3.1416 x (.1875 x .1875) x 84 = 9.277 Cu Inches = 0.773128125 Cu/Ft

That is how much volume a 7 ft hose holds. Not sure what the pressure is between the fist and second stage with that info you could figure out how many breaths you could take.

Hope this helps, I'm sure others will add more.

For me .77cf is almost 2 minutes on the surface.
 
catherine96821:
A couple friends have told me to share my thought on my recent embarrassing OOA incident.

As I did check both regs, and the air was turned off as I was being helped off the boat, I am not really blaming myself too much.

The big mystery when it happened was because I had been breathing fine, for what I am guessing could have been ten breaths. It eas not an immediate problem, I had gotten pretty deep. WHY?

You might get two breaths on a long hose, I doubt you would get more than three. I get about 80% of a breath off a 40" hose at depth. I think when I'm doing valve drills I only get 1-2 off the long hose.

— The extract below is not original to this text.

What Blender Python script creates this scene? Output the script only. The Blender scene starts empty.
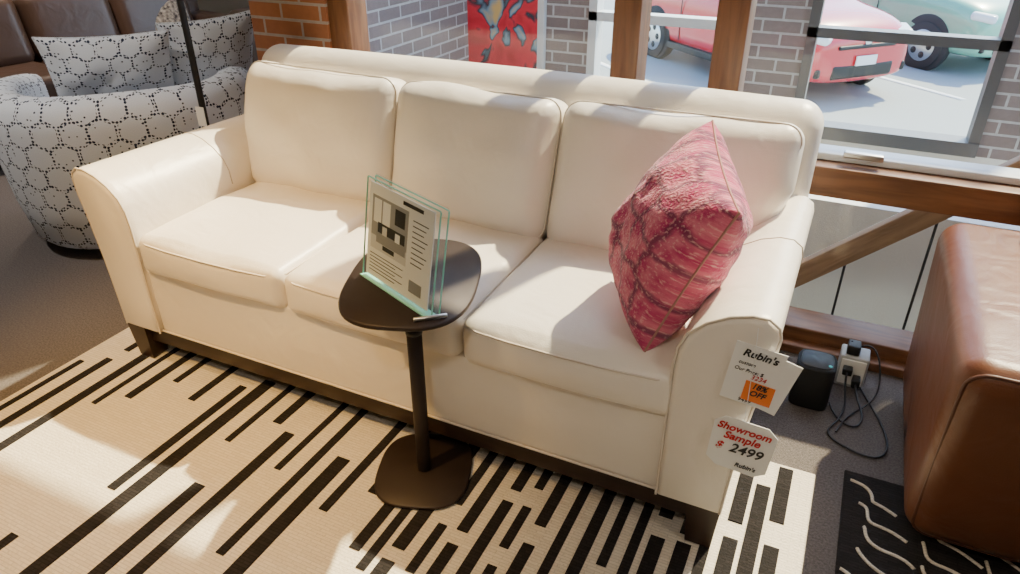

I had a similar OOA around dive #20 or so where someone barely cracked my valve. I fully inflated by wing on the surface, did test breaths, jumped in, did a normal descent, then noticed that it started breathing pretty heavy at around 30 fsw. At around 60 fsw I had caught up with buddy/DM/instructor (buddying with the DM in a big group not necessarily a good idea), and at 60 fsw it had insufficient IP over ambient to breathe off of it and I just went OOA on him. When we hit the surface, I was a bit freaked and I started to try to orally inflate, but he told me to put the reg back in my mouth, and then I hit my inflator and it worked fine. Then he reached back and turned my valve back fully open.
 
Well, I don't dive a long hose, but on the surface I can get about 7 breaths off my reg after I turn off the valve. I'm not at all surprised you got fairly deep before you ran out.